Bring Me the Head of Alfredo Garcia (1974)



Director: Sam Peckinpah
Cast overview: Warren Oates, Isela Vega
Running time: 112 minutes

I typed out a long review for this and then it completely disappeared - AAARRRGGGGHHH. Anyway, here goes. I enjoyed this film a lot, which I was sort of expecting to given it's Peckinpah - the first of his I've seen, incidentally, though he is highly regarded. The basic premise was fairly straightforward - indeed, the title itself - my favourite film title of all time, and one of the best - gives away the synopsis in itself. Warren Oates is the man tasked with bringing the head back, and he plays his role with skill and expertise, creating a flawed protagonist that we still vouch for. He is no hero in the conventional sense, but he's our hero all the same. Bennie is a character that has fallen on hard times, seemingly at the bottom of society, yet his drive appears to be infallible.

The film is twisted, dark, and brutal, but it doesn't seem unnecessarily so - it really does show a gritty, raw, dirty underbelly of society that - coupled with the hot, barren Mexico landscape - is effective as a backdrop for the film. It's a dark western of a kind, one in which we are engrossed with the original theme. Peckinpah shows extremely effectively the hunger of man, and this is very little different from the one-man-on-a-quest films that tend to dominate Hollywood.

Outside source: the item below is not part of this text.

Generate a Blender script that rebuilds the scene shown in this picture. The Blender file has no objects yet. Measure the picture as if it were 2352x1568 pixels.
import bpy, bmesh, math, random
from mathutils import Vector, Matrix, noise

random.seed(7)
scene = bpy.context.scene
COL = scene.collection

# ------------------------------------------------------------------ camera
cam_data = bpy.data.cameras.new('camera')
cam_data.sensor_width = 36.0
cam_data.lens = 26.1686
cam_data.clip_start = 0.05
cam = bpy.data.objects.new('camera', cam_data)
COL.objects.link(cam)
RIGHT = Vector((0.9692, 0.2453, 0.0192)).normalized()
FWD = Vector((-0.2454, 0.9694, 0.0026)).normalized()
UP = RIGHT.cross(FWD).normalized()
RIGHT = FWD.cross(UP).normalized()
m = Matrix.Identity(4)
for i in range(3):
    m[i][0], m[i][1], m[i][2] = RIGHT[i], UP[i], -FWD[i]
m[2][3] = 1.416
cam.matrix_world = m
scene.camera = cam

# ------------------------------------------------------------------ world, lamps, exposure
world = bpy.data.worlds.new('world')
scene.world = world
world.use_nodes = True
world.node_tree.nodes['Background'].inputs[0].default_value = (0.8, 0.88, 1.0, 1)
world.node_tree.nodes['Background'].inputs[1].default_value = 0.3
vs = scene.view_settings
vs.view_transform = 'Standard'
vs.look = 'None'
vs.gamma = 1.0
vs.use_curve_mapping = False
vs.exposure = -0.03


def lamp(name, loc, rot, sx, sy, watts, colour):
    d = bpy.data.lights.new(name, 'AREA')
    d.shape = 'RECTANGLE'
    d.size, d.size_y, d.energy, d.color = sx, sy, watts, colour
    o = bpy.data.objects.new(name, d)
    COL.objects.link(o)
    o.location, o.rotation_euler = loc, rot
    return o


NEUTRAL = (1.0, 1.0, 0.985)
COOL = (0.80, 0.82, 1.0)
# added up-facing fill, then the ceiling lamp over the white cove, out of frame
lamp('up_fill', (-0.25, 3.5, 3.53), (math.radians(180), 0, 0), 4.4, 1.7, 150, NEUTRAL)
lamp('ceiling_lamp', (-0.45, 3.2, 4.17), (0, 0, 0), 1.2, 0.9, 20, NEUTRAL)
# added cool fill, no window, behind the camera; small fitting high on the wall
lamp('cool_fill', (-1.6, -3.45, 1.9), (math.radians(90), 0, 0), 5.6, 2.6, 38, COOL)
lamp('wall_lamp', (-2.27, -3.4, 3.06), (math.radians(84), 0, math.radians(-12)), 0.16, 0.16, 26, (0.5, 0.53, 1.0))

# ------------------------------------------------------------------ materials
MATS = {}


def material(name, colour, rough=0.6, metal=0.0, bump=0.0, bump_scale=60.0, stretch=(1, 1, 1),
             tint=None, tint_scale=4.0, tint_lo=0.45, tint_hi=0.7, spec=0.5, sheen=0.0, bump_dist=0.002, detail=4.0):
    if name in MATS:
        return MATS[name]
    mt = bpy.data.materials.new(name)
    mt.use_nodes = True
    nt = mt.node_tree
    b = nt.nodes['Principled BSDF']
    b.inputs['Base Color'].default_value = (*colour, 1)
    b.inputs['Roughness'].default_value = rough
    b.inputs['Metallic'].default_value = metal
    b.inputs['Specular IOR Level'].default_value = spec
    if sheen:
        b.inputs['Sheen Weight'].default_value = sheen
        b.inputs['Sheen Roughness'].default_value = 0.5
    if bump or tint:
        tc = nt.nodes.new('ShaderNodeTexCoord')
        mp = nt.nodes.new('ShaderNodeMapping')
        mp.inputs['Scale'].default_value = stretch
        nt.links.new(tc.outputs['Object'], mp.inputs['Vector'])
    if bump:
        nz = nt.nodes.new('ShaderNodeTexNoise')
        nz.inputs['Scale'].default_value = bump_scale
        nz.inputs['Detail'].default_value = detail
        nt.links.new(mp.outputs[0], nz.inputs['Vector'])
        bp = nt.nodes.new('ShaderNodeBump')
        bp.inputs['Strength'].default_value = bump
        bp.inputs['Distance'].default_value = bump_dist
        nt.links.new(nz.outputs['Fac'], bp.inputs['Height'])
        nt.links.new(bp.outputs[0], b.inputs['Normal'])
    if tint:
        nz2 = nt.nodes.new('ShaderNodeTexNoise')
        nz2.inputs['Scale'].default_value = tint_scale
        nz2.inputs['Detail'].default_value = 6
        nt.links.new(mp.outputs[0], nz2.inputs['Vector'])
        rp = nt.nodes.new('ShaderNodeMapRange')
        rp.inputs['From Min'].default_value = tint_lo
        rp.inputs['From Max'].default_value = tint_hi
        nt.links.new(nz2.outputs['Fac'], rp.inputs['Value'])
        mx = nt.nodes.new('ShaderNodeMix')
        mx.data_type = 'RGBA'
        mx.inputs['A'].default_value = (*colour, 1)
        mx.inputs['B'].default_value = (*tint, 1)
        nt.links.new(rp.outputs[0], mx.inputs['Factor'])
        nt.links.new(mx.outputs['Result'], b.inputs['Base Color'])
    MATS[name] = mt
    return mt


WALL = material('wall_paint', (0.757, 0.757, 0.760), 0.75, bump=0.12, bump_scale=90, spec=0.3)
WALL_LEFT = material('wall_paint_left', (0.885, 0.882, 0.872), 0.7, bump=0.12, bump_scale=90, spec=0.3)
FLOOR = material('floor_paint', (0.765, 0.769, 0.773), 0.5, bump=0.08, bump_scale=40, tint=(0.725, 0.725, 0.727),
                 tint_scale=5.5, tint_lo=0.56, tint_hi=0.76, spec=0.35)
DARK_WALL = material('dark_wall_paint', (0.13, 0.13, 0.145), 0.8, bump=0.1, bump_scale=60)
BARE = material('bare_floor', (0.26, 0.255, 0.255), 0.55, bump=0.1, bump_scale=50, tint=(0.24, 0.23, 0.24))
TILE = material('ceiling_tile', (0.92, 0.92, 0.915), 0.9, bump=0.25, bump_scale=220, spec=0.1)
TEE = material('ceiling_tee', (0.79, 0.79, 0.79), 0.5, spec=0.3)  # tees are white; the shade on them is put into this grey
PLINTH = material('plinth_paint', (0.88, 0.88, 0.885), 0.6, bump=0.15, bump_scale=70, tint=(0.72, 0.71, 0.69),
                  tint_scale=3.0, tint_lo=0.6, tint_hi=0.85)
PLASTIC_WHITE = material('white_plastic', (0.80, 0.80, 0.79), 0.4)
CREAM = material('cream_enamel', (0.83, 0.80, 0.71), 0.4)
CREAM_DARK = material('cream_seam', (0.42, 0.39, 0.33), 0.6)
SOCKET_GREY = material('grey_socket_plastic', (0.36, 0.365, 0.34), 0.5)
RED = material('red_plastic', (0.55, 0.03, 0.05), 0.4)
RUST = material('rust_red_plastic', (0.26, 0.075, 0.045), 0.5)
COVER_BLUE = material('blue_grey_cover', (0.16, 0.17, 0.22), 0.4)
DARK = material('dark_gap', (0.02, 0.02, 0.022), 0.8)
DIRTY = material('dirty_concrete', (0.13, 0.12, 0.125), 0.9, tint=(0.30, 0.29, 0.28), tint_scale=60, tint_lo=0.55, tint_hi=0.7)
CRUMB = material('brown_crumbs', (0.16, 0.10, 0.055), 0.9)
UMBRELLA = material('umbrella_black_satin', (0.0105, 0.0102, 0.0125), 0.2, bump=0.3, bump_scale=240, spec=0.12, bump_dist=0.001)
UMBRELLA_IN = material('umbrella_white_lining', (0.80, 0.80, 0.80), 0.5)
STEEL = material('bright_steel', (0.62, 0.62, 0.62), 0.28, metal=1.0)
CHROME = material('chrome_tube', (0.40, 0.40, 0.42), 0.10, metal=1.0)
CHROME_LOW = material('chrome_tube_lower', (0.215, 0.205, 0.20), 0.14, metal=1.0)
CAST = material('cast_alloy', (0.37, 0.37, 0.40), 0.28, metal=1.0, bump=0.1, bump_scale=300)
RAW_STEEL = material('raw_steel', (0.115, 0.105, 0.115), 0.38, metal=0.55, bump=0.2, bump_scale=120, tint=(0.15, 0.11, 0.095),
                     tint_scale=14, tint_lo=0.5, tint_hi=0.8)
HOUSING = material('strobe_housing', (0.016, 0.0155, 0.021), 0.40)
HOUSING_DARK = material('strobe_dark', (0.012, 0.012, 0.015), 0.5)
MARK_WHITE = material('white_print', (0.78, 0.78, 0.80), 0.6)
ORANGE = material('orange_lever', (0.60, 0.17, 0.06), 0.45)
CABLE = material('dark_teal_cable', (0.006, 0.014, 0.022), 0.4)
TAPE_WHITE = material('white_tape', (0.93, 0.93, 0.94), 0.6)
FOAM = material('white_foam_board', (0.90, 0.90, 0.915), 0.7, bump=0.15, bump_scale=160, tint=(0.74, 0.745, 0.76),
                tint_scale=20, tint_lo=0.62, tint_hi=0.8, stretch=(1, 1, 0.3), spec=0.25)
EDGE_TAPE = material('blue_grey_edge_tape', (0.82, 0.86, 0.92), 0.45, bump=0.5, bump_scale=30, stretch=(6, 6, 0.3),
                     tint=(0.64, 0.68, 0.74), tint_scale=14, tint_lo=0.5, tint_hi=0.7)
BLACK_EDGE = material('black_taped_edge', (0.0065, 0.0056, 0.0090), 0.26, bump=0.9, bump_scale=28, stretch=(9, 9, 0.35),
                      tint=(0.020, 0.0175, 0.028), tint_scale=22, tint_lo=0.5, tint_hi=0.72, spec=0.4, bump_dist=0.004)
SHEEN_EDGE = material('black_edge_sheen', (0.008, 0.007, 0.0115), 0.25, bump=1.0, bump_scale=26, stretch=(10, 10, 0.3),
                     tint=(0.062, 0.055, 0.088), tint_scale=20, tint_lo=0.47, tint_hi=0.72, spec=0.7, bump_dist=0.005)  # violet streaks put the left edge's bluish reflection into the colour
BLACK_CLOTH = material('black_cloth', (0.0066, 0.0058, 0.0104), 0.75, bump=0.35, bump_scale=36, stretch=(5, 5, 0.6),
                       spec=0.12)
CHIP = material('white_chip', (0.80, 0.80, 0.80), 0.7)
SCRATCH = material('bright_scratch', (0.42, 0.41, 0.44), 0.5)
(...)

Overall, I think this is an underrated seventies film, panned by critics and audiences alike upon its release, and it holds up as a thrilling release. It's a difficult film, and one that I would bargain needs more than one viewing to fully appreciate its talents, but nonetheless it's one that won't be far off my seventies list, and it may indeed make it.



Quotes
El Jefe: I will pay one million dollars. Bring me the head of Alfredo Garcia!

Bennie: Nobody loses all the time.

Bennie: You guys are definitely on my **** list!

Trivia
Isela Vega received a Best Actress nomination at the 1975 Ariel Awards held by the Academia Mexicana de Artesy y Ciencias Cinematograpficas. She lost to Pilar Pellicer, who won the Ariel for her role in Emilio Fernández's La choca (1974).

The only movie directed by Sam Peckinpah that he had final cut on - all the others were re-cut by the studios.

Upon release, it was banned in Sweden, Germany and Argentina.